◆ **What is asked**
Can you write out every line from the start of the records below through the line containing "scene.camera = cam", leaving out any pictures?

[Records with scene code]

********************

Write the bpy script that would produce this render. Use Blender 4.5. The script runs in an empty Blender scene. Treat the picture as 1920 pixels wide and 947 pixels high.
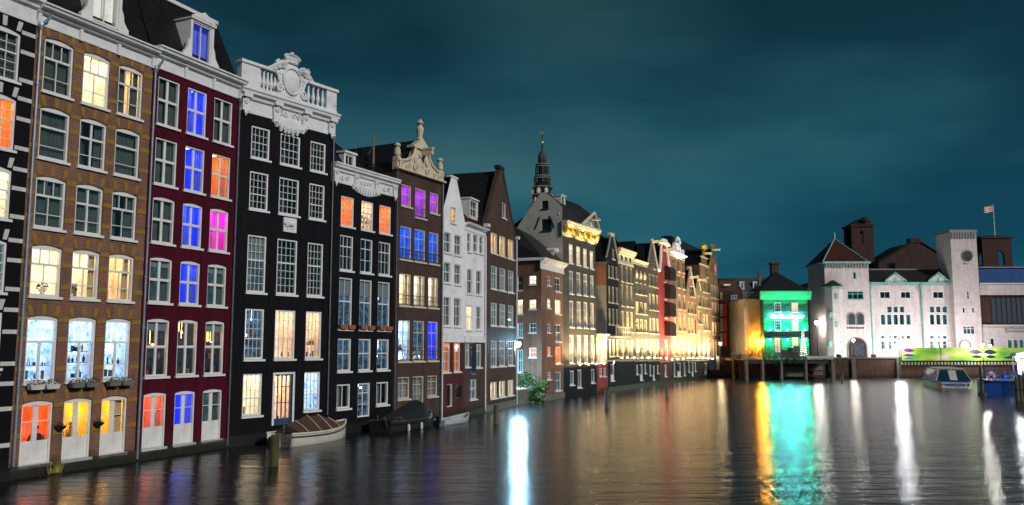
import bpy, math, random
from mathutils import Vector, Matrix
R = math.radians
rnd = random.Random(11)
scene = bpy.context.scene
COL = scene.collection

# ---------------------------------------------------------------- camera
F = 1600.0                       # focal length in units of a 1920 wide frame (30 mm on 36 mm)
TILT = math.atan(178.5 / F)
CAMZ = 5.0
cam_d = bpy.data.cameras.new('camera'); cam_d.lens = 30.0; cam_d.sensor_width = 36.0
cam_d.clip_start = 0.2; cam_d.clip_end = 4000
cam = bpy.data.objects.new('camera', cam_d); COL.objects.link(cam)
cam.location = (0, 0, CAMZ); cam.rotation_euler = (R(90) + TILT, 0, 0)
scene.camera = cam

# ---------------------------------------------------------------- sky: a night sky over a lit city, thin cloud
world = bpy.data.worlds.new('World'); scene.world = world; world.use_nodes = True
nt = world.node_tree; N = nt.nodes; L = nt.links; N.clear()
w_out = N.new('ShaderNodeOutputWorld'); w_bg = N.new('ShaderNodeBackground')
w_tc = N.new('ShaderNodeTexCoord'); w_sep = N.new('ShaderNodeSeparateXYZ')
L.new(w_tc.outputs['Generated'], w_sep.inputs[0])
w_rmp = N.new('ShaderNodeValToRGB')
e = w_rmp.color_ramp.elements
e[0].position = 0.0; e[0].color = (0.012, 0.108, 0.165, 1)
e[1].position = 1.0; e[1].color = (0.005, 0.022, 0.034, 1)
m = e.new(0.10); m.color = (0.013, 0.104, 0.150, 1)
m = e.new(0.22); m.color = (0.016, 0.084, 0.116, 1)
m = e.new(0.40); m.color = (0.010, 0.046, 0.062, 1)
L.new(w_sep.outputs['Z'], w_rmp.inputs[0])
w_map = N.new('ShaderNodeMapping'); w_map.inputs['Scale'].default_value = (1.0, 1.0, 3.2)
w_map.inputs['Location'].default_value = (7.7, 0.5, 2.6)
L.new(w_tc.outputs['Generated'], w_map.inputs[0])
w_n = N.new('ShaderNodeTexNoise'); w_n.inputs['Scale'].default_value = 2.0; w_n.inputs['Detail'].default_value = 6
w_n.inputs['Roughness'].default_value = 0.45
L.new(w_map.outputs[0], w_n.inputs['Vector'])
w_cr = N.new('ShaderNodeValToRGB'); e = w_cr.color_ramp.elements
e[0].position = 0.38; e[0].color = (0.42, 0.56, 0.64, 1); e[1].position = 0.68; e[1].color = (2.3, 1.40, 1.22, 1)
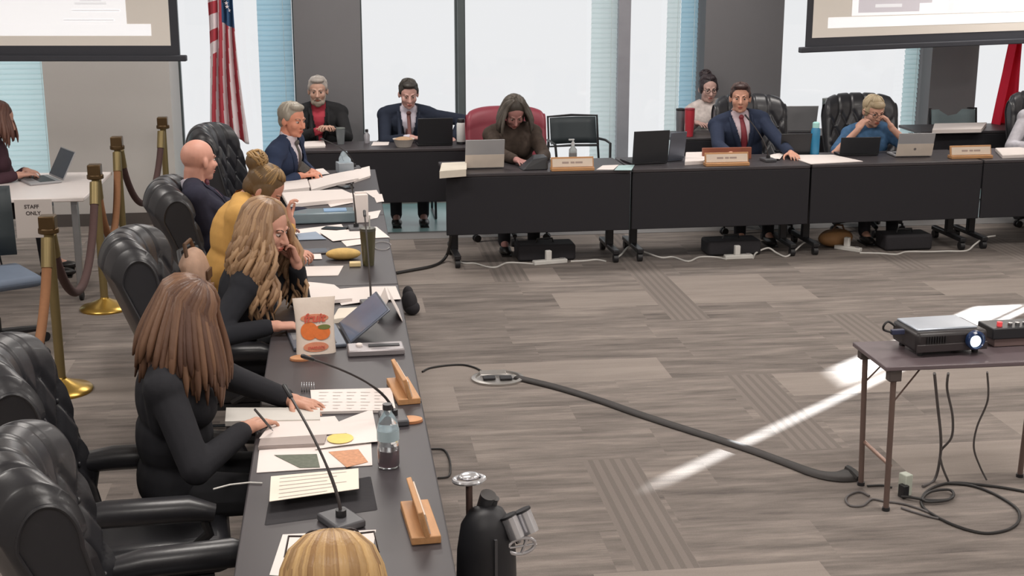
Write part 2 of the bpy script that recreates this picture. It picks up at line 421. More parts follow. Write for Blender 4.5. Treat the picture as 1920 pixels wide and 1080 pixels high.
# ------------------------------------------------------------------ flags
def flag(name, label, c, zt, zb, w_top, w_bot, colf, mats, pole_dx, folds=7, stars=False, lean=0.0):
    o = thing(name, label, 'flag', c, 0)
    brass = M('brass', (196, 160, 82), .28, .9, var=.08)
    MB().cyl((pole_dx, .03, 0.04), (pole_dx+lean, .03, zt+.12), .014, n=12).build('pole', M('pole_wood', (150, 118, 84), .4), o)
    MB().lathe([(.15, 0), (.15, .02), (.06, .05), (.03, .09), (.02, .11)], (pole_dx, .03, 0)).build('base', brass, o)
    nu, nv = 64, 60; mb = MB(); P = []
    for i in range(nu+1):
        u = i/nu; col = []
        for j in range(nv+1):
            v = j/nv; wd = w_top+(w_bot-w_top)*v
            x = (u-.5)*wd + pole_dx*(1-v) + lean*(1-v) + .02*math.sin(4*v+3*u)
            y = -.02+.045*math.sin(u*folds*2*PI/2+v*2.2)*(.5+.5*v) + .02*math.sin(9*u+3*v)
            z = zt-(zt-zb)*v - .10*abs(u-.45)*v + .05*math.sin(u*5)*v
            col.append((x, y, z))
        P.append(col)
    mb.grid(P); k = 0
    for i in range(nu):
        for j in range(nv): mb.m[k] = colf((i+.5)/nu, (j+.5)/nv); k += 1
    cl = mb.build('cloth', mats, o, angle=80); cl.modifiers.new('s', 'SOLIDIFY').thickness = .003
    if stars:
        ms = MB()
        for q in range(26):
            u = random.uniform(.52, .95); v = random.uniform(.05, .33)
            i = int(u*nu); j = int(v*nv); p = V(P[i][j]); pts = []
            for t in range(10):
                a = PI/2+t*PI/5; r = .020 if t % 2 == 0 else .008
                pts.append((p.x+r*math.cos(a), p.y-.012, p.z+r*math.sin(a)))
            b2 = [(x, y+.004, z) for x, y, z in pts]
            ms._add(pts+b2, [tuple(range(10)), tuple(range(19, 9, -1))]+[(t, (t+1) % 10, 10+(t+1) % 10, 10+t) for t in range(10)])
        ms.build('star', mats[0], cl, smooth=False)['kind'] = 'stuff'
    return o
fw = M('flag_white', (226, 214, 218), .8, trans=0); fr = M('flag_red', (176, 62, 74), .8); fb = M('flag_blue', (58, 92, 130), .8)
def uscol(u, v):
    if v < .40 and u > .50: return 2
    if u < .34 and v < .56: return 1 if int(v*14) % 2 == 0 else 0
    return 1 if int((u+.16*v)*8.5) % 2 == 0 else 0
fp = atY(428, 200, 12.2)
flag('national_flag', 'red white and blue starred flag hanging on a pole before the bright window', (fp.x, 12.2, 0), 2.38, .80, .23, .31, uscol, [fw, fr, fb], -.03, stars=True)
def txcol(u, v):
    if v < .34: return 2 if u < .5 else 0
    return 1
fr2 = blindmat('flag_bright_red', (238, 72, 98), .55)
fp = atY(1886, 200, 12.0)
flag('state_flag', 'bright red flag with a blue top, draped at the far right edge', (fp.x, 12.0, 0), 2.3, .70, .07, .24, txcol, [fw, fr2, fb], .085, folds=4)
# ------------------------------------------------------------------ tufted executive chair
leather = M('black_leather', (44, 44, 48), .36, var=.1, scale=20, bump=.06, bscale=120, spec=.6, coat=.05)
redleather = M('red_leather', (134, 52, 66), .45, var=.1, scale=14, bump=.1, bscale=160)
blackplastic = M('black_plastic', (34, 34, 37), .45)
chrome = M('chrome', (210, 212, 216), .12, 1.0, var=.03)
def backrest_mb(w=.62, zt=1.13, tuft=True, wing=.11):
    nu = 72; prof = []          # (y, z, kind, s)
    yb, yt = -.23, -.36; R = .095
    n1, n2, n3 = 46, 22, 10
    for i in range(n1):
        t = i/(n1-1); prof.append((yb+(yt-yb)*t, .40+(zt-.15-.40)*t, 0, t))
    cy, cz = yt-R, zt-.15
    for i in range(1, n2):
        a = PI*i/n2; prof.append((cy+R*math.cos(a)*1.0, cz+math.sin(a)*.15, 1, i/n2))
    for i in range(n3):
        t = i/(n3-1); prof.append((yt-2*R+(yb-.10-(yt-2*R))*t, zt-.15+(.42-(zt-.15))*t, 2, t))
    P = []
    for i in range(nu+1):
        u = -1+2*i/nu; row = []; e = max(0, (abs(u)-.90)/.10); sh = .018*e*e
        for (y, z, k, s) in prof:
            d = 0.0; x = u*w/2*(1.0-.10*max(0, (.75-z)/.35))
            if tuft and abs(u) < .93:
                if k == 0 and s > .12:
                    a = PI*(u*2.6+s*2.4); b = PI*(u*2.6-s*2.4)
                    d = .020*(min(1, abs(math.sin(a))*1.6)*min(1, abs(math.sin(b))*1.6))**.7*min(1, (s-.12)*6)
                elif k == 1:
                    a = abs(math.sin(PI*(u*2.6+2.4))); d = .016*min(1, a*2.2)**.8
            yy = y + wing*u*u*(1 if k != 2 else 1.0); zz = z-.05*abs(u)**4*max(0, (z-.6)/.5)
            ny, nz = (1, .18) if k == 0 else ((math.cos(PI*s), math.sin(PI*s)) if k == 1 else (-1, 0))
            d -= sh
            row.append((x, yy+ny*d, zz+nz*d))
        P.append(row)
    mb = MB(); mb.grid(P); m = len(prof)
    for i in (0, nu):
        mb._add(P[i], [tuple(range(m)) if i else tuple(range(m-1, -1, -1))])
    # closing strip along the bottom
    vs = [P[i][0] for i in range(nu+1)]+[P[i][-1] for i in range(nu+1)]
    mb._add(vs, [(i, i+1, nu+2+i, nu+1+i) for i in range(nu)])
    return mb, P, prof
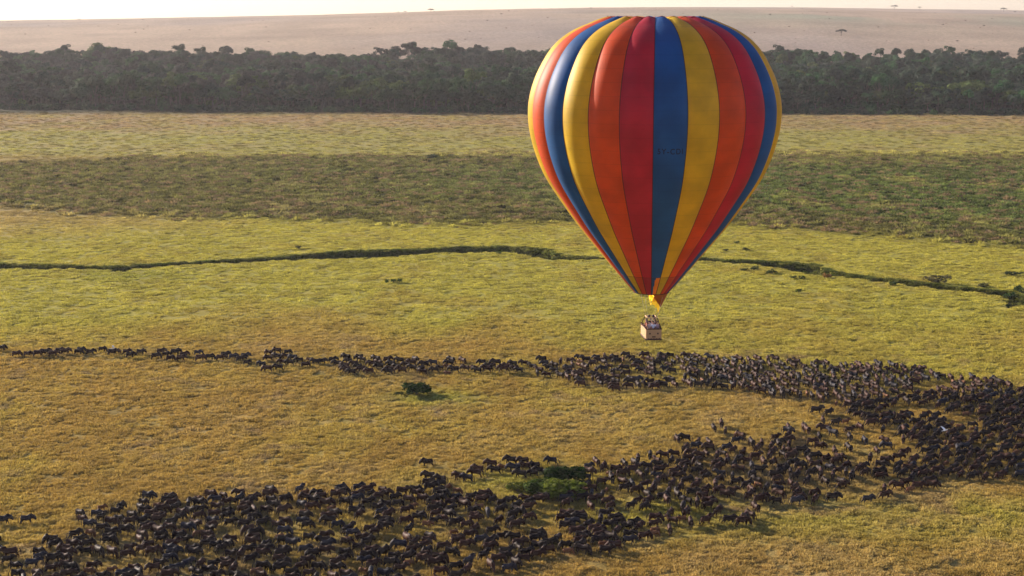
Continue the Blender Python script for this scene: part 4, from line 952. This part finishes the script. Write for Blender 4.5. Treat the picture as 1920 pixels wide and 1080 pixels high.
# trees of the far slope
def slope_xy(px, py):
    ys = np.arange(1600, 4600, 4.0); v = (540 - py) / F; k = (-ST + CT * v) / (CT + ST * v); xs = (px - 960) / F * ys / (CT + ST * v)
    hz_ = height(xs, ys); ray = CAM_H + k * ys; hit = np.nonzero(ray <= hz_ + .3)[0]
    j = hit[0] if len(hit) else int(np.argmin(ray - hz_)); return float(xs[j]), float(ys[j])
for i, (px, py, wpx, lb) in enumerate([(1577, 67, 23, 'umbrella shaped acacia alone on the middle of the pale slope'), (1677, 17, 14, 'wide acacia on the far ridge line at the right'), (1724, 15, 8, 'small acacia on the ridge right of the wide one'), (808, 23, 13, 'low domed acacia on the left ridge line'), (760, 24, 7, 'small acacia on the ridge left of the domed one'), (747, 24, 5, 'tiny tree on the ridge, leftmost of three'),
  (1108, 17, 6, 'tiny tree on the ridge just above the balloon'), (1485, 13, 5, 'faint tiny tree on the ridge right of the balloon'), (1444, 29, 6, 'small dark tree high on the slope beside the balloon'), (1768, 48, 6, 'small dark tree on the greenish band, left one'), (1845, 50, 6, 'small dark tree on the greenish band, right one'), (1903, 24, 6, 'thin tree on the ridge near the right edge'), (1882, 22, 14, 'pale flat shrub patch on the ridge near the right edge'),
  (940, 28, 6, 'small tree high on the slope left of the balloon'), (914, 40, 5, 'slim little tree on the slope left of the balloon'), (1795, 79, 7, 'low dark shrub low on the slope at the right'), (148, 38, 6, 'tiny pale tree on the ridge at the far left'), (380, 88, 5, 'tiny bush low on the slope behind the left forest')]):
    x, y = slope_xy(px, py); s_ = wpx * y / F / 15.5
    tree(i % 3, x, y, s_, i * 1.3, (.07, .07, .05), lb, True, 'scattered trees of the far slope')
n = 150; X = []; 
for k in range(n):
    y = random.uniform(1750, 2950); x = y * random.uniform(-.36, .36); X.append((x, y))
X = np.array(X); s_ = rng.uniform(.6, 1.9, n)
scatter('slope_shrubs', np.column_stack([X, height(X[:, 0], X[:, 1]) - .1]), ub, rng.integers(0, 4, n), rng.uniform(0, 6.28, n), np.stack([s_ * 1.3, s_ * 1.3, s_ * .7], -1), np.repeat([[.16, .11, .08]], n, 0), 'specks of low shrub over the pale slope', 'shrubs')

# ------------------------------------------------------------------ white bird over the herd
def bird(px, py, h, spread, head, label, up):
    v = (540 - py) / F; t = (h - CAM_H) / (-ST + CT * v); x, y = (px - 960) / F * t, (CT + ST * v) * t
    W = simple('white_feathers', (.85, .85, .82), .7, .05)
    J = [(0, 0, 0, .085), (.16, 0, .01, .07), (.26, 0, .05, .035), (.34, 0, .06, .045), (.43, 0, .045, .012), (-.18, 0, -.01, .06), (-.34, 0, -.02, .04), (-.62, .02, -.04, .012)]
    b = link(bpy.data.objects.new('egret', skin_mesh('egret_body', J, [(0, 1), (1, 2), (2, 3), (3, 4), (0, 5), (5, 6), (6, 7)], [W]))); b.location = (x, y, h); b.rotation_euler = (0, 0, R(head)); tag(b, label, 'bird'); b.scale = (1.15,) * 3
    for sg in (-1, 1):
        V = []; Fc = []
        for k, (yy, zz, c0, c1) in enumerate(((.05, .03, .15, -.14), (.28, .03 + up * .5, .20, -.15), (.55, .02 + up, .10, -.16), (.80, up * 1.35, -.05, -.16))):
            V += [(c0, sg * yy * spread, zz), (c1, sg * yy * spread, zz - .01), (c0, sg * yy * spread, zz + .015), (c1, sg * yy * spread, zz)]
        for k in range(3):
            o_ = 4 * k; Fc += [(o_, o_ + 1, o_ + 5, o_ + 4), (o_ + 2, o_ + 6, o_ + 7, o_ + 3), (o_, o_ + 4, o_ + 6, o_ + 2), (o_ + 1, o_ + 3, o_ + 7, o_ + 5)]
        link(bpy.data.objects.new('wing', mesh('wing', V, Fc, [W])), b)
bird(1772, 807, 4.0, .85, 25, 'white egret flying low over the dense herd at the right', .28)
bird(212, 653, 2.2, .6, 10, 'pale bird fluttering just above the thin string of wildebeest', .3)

********************

◆ **Exercise answer**
Write the bpy script that would produce this render. Use Blender 4.5. The script runs in an empty Blender scene. Treat the picture as 1920 pixels wide and 947 pixels high.
import bpy, math, random
from mathutils import Vector, Matrix
R = math.radians
rnd = random.Random(11)
scene = bpy.context.scene
COL = scene.collection

# ---------------------------------------------------------------- camera
F = 1600.0                       # focal length in units of a 1920 wide frame (30 mm on 36 mm)
TILT = math.atan(178.5 / F)
CAMZ = 5.0
cam_d = bpy.data.cameras.new('camera'); cam_d.lens = 30.0; cam_d.sensor_width = 36.0
cam_d.clip_start = 0.2; cam_d.clip_end = 4000
cam = bpy.data.objects.new('camera', cam_d); COL.objects.link(cam)
cam.location = (0, 0, CAMZ); cam.rotation_euler = (R(90) + TILT, 0, 0)
scene.camera = cam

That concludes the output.